つくしよりかへりけるに、ひみといふ山にて卯七と別て」と前書きがある。

 元禄3年(1690年)、去来が一時帰郷していた長崎から京都へ戻る折り、 卯七 と日見峠で別れる時の句。

原碑所在地/長崎県長崎市 芒塚町

蕪村 の句碑


不二ひとつ埋みのこして落葉かな

出典は 『あけ烏』 (几董編)。

原碑所在地/ 長野県諏訪市

以前は芭蕉の句碑も2基あったはずである。

 福岡市東区箱崎の「みどり旅館」にあった「もろこしの誹諧とハん飛胡蝶」の句碑を移建したものは、現在福岡市早良区の個人宅に移されているようである。
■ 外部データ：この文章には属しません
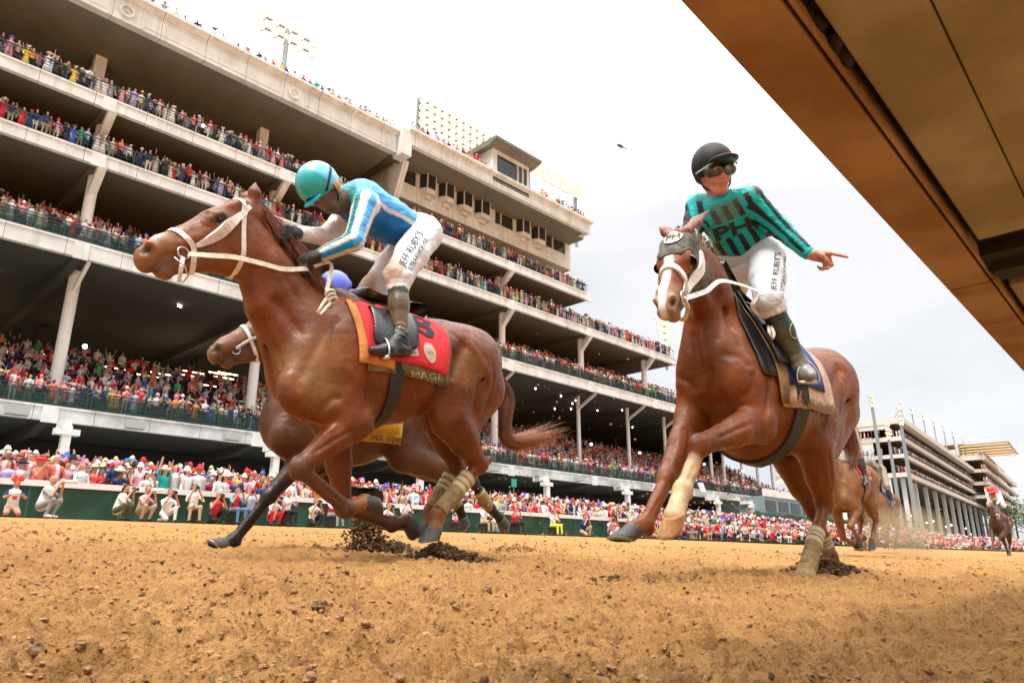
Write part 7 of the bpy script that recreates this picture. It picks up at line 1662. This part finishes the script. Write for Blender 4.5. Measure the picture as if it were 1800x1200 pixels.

 埼玉県比企郡 小川町 にある「桟や命をからむ蔦可津ら」の句碑を模したものは、今では分からない。

与謝野晶子の歌碑


やははだのあつき血潮にふれも見でさびしからずや道を説く君

出典は『みだれ髪』(明治34年刊)。

原碑所在地/和歌山県高野町 高野山

石川啄木の歌碑 が2基。



東海の
小島の磯の
白砂に
われ泣きぬれて
蟹とたはむる

原碑所在地/北海道函館市 立待岬



かにかくに渋谷村は恋しかり
おもひでの山
おもひでの川

共に出典は『一握の砂』(明治43年刊)。

夏目漱石 の漢詩碑



仰臥人如唖   黙然看大空

大空雲不動   終日杳相同

出典は「思い出す事など」。

原碑所在地/静岡県伊豆市修善寺自然公園

若山牧水の歌碑 が2基。



幾山河こえさりゆかば寂しさのはてなむ國ぞけふも旅ゆく

出典は『海の声』(明治41年刊)。



かたはらに秋くさの花かたるらくほろびしものはなつかしきかな

出典は『路上』(明治44年刊)。

北原白秋の歌碑 が2基。



雨はふるふる城ヶ島の磯に利休鼠の雨がふる

原碑所在地/神奈川県三浦市 城ヶ島



さひしさに秋成かふみよみさして庭にいてたり白菊のはな

出典は『雲母集』(大正4年)。

原碑所在地/神奈川県三浦市見桃寺

佐佐木信綱 の歌碑



逝く秋のやまとの国の薬師寺の塔のうへなる一ひらの雲

出典は『新月』(大正元年刊)。

原碑所在地/奈良県奈良市薬師寺

森鴎外 の詩碑



沙羅の木

褐色(かちいろ)の根府川石に
白き花はたと落ちたり、
ありとしも青葉がくれに
見えざりしさらの木の花。

出典は『沙羅の木』(大正4年刊)。

原碑所在地/東京都文京区 鴎外本郷図書館

斎藤茂吉の歌碑



おのづから寂しくもあるかゆふぐれて雲は大きく谿に沈みぬ

出典は『ともしび』(大正14年刊)。

原碑所在地/神奈川県箱根町 強羅公園

釈迢空(折口信夫)の歌碑



この冬も老いかゝまりてならの京たきゝの能を思ひつゝゐむ

原碑所在地/奈良県奈良市春日大社神苑

會津八一 の歌碑



かすかのにおしてるつきのほからかにあきのゆふへとなりにけるかも

出典は『南京余唱』(昭和8年刊)。

原碑所在地/奈良県奈良市春日大社神苑

太宰治 の文学碑



富士には、月見草がよく似合う

出典は『富嶽百景』(昭和14年)。

原碑所在地/山梨県河口湖町 三坂峠

太田水穂 の歌碑



命ひとつ露にまみれて野をぞゆくはてなきものを追ふごとくにも

 昭和21年(1946年)12月、水穂が浅間温泉の「広丘歌会」忘年歌会に送った歌。その時は「露にぬれつつ」となっていたそうだ。

原碑は長野県の 塩尻歌碑公園 であろう。

 九條武子の「おほいなるものゝちからにひかれゆくわかあしあとのおほつかなしや」の歌碑もあったようだが、よく分からなかった。